Jul 20, 2011

Humidex

It's been a filthy hot week up here in the northern wilds, so I've been swimming before and after work in Clearwater Lake on a regular schedule. We get two radio stations up here: Community radio WTIP - 'The Tip' - and a terrible Canadian rock station out of Thunder Bay called 'The Giant'. It's fundraising week on The Tip so I was listening to some Fine Young Cannibals on The Giant while painting some signage in the workshop - I really enjoyed their weather reports, which are fairly accurate for our location. Of course they use Celsius! But my favorite part is the regular updates on wild fire smoke- and haze-forecasting and the use of 'The Humidex'. This is Canadian for 'heat index'. Today the Humidex reached 35!!! 44-thousand hectares or forest were burning out of control, haze everywhere! Whoa!

When the heat wave hit the north I knew it was time to trim down on the hair. I gave myself an emergency hair- and beard-trim with a tiny scissors, looking in a tiny mirror, but I think it turned out OK. I kept trimming here and there for several days as I discovered lingering longies, and my brains have breathed perfectly throughout this spike in the Humidex.
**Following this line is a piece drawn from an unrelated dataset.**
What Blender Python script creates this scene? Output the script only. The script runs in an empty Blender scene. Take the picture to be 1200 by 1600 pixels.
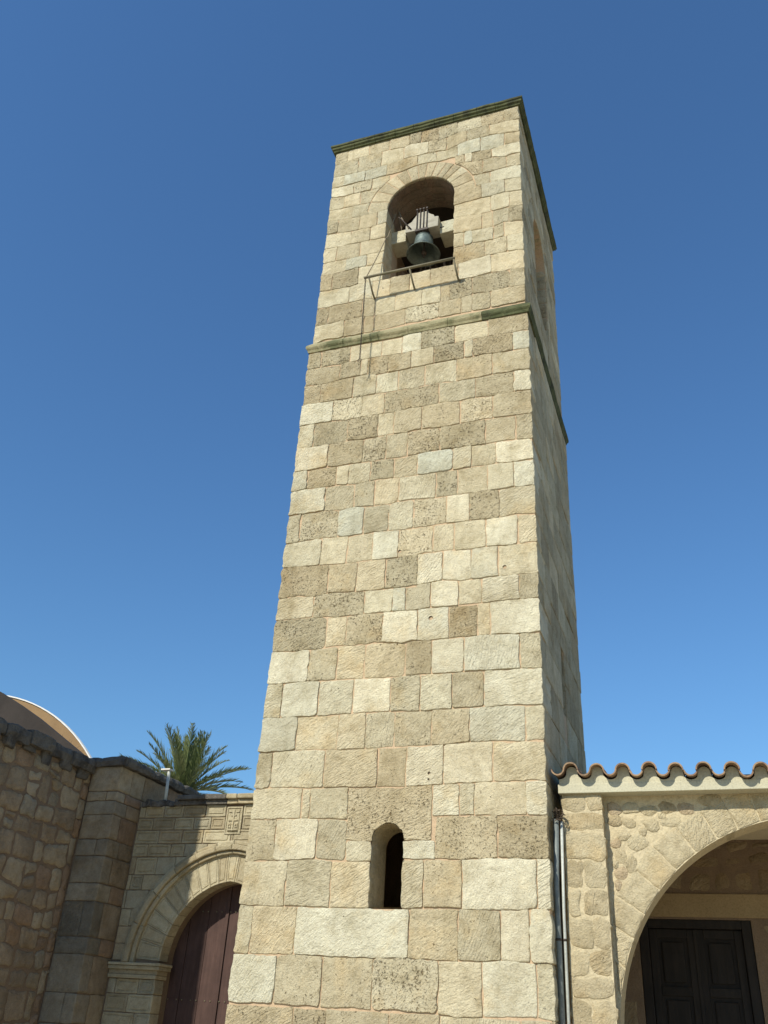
import bpy, bmesh, math, random
from mathutils import Vector, Matrix, noise

# ------------------------------------------------------------------ camera, world, sun, exposure
scene = bpy.context.scene
COL = scene.collection
cam_d = bpy.data.cameras.new('camera')
cam = bpy.data.objects.new('camera', cam_d)
COL.objects.link(cam)
right = Vector((0.94442, 0.32433, 0.05365))
down = Vector((-0.121223, 0.495293, -0.860227))
fwd = Vector((-0.30557, 0.805913, 0.507081))
right.normalize(); fwd = (fwd - right * fwd.dot(right)).normalized(); down = fwd.cross(right)
m = Matrix((( right.x, -down.x, -fwd.x, 1.4792), (right.y, -down.y, -fwd.y, -8.8679), (right.z, -down.z, -fwd.z, 1.3239), (0, 0, 0, 1)))
cam.matrix_world = m
cam_d.sensor_fit = 'HORIZONTAL'; cam_d.sensor_width = 36.0
cam_d.lens = 36.0 * 1380.94 / 1200.0
cam_d.clip_start = 0.05; cam_d.clip_end = 4000
scene.camera = cam

SUN_AZ, SUN_EL = 18.0, 39.0            # sun stands behind the camera, to its left
az, el = math.radians(SUN_AZ), math.radians(SUN_EL)
to_sun = Vector((-math.sin(az) * math.cos(el), -math.cos(az) * math.cos(el), math.sin(el)))
world = bpy.data.worlds.new('World'); scene.world = world; world.use_nodes = True
nt = world.node_tree; nt.nodes.clear()
wo = nt.nodes.new('ShaderNodeOutputWorld'); bg = nt.nodes.new('ShaderNodeBackground'); sky = nt.nodes.new('ShaderNodeTexSky')
sky.sky_type = 'NISHITA'; sky.sun_disc = False
sky.sun_elevation = el; sky.sun_rotation = math.radians(180 + SUN_AZ)
sky.altitude = 0; sky.air_density = 1.5; sky.dust_density = 0.0; sky.ozone_density = 10.0
bg.inputs['Strength'].default_value = 0.13
tint = nt.nodes.new('ShaderNodeMix'); tint.data_type = 'RGBA'; tint.blend_type = 'MULTIPLY'; tint.inputs[0].default_value = 1.0; tint.inputs[7].default_value = (0.82, 0.95, 1.0, 1)
nt.links.new(sky.outputs[0], tint.inputs[6]); nt.links.new(tint.outputs[2], bg.inputs[0]); nt.links.new(bg.outputs[0], wo.inputs[0])
sun_d = bpy.data.lights.new('sun', 'SUN'); sun_d.energy = 5.0; sun_d.angle = math.radians(0.53); sun_d.color = (1.0, 0.94, 0.81)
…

This abnormal humidity-event was capped today by an unusual storm, which dropped 9 inches of rain in total on July 20. I awoke to a strobe-light monsoon at 4 a.m., and between then and 8, we got 8 inches, which nearly sunk the fleet. Had we not gone out in the storm at 7 a.m. to emergency bail the vessels, they probably would have sunk. All our roads were washed out. I spent the day shoveling gravel into the roads-turned-stream, and then after dinner it rained another inch. The lake is up nearly a foot already in one day!

And yet the humidity persists and I sit by my fan... I cannot get far enough north to escape this heat, this suffocating Humidex... These fires of summer...

:::
Addendum (7.22.11): I wanted to also note the concept of a 'personal humidex'... as in: Geesh, my humidex is at 50c right now... I need to jump in the lake.